Forgiveness follows baptism motivated by belief in Jesus Christ. We see that in Acts 2:38: “Peter said to them, ‘Repent, and each of you be baptized in the name of Jesus Christ for the forgiveness of your sins.…” We see it in the account of Paul’s conversion to Christ. Jesus appeared to Paul as he traveled to Damascus and Paul, believing then in the risen Christ, asked what he should do. We read this in Acts 22:10, “And I said, ‘What shall I do, Lord?’ And the Lord said to me, ‘Get up and go on into Damascus, and there you will be told of all that has been appointed for you to do.’” So, Paul went into Damascus, and God sent a man named Ananias to him whose words for Paul are found in Acts 22:14-16: “The God of our fathers has appointed you to know His will and to see the Righteous One and to hear an utterance from His mouth. For you will be a witness for Him to all men of what you have seen and heard. Now why do you delay? Get up and be baptized, and wash away your sins, calling on His name.’”

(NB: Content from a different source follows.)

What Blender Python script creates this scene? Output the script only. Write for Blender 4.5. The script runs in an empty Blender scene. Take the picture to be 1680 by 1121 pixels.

Paul’s sins had not yet been forgiven. He had not yet been saved from the consequences of his sins. That salvation came when he was baptized and washed away his sins. Peter later compares baptism to the sins of the world being washed away by the great flood in the days of Noah.  The waters of the flood lifted the ark up and saved the eight souls who obeyed God, and Peter makes a comparison to “the days of Noah, during the construction of the ark, in which a few, that is, eight persons, were brought safely through the water” in 1 Peter 3:20, and then writes in 3:21-22: “Corresponding to that, baptism now saves you—not the removal of dirt from the flesh, but an appeal to God for a good conscience—through the resurrection of Jesus Christ, who is at the right hand of God, having gone into heaven, after angels and authorities and powers had been subjected to Him.”

The Bible teaches that the gospel must be preached, heard, and those who believe must repent and be baptized for the remission of their sins. Paul would also write of belief that moves one to confession.  Romans 10:8-11: “But what does it say? ‘The word is near you, in your mouth and in your heart—that is, the word of faith which we are preaching, that if you confess with your mouth Jesus as Lord, and believe in your heart that God raised Him from the dead, you will be saved; for with the heart a person believes, resulting in righteousness, and with the mouth he confesses, resulting in salvation. For the Scripture says, ‘Whoever believes in Him will not be disappointed.’”

The one who truly believes is moved to discipleship, to ask what he or she must do, and then to obedience of all God calls for, namely confession, repentance, baptism, and to a life as one born again to a new life guided by the teachings of Jesus Christ and God’s word. Matthew 28:19-20: “Go therefore and make disciples of all the nations, baptizing them in the name of the Father and the Son and the Holy Spirit, teaching them to observe all that I commanded you; and lo, I am with you always, even to the end of the age.”